Je ne peux pas prétendre avoir fait une découverte en visitant L’atelier des Lumières puisque l’endroit existe depuis déjà 6 années à Paris mais j’avais à coeur d’en parler car c’est une expérience à faire, d’autant qu’en proposant au spectateur trois films successifs (avec un billet unique), celui-ci fera une triple découverte, à chaque fois dans une atmosphère différente.
Il en existe aujourd’hui 9 de par le monde, dont 3 en France (avec une programmation différente) et je ne parlerai ici que du premier dont je donnerai l’histoire du bâtiment et de sa transformation en toute fin d’article afin de ne pas en ralentir la lecture.
L’enchaînement est permanent. Un compteur indique l’horaire au-dessus de la porte. On peut donc, au choix, attendre dans le hall le début de la projection suivante ou entrer et les suivre en boucle dans l’ordre dans lequel elles se présentent.

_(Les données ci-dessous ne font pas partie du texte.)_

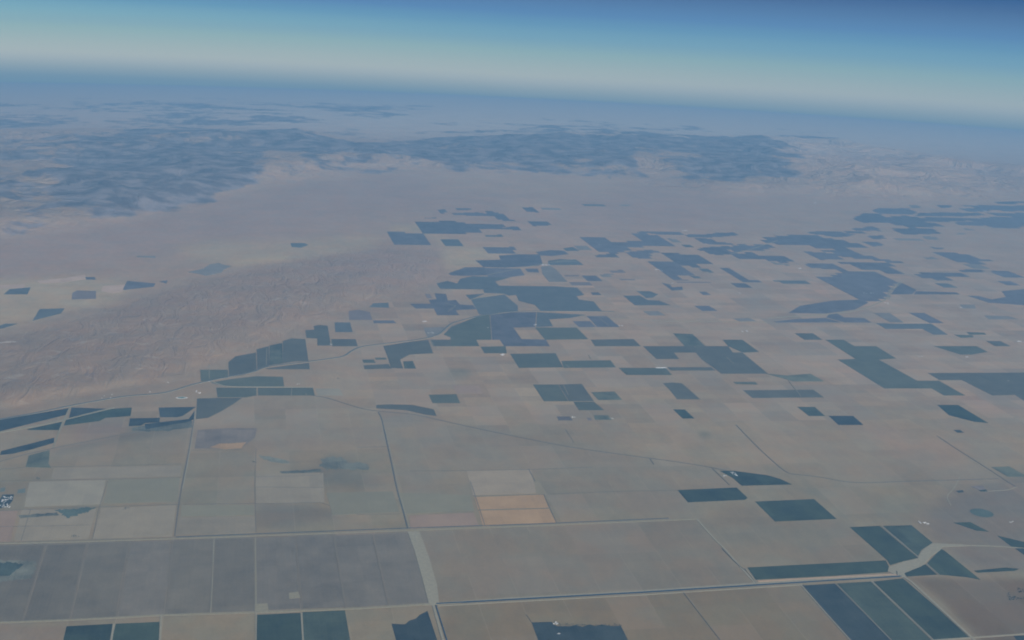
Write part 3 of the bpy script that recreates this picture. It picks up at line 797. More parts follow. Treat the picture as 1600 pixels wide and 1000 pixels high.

En tout cas, comptez bien une heure trente pour tout découvrir tranquillement.
Le système de projection est proche de la magie. C’est assez envoûtant de se trouver au coeur des pyramides de l’Egypte antique ou dans le grand salon d’un collectionneur de peintures impressionnistes. Nous sommes dans une quasi pénombre, si bien qu’on oublie le cadre initial qui, par moments, se laisse deviner, en particulier quand on s’approche d’un mur latéral, encore percé d’une immense porte double ou du mur du fond sur lequel s’appuie un four de briques, ou qu’on monte l’escalier sous lequel sont stockés des bidons. Et puis il y a quelques anciennes bobines de câbles, celles qui font fureur comme table d’appoint et qui là, servent de sièges.
Le public est extrêmement attentif, ne mitraillant pas les projections avec leur portable (à l’inverse de ce qu’on constate en général dans les musées). On oublie les structures métalliques qui, par contre, apparaîtront nettement sur les photos.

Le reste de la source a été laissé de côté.